If Roblox is able to address this issue, it would change the world of Racing games on Roblox, by allowing developers (like Myself) to finally cinch tight the problems involved with “Vision Lag.”
The Problem
A brief on “Vision Lag.” Each client may see themselves as “winning” when the server displays them as side by side. I go into more detail in this 17 minute video.
I know Roblox has no drive to creating a predictive pathing system for us due to the lack of activity on my previous thread and talking to various staff in the past from the physics team. So at the very least we need the basis of tools to handle it ourselves.
While early tests of such a system went well:
The player floating behind the opponent car would be where the car would normally be placed. The car goes through the wall at the end due to the high impulse of the stopping force. GTA V has this same issue when playing “Chicken” at high speed, but when racing in the same direction, the impulse is low.
Two things are basically deal breakers:
No UDP (Unordered packets) Support- No Reliable Client Ping Detection
Client Based Ping
When making calculations to place cars in front of where the server currently dictates them to be, you need a reliable source of a player’s ping. Currently the only way to do this is to Fire a Remote event, take down the time you fired it, wait for the response on the server, and then take down the time you received it. Using subtraction, you receive the ping. An officially system provided by Roblox would be less hacky, and likely more reliable with calculating the ping as there are more resources to Roblox in the background to run these calcs quicker. (As well I have worries about firing the remove events too often, as I’d be looking to fire one per frame, per player. That certainly adds up.) In a perfect world, a player’s ping would be an attribute of the player in Game.Players.
### Unordered Packets*
Staff responded pointing out that I was miss interpreting another issue as being TCP protocol, when in actuality it was UDP protocol. Check replies below for their response. Extend this section to see the original posting.

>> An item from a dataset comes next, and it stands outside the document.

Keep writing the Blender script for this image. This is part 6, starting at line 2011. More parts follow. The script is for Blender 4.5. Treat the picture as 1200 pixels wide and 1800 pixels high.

Unordered Packets Original Section
Currently with Roblox’s ordered packets (apart of TCP protocol), when packets get backed up, a car will just dead stop and wait for the missing packet to arrive. Once it arrive, all the packets fire off at once, which shoots the car forward to it’s current destination. What you get is a bunch of garbage as far as positioning data, as seen in races by ION** with lots of cars on track:
In iRacing, when packets get dis-organized or lost, the car will be “blinked” out. A similar system could be put in place by Developers if UDP was available to them to use, where frames where the packet is lost, the car simply would not be displayed. (To counteract car hitboxes going inside one another, either turning off collisions completely or not allowing cars to collide when a car is blinked back in, already inside another car. The latter is done by iRacing, the former is done by ION.)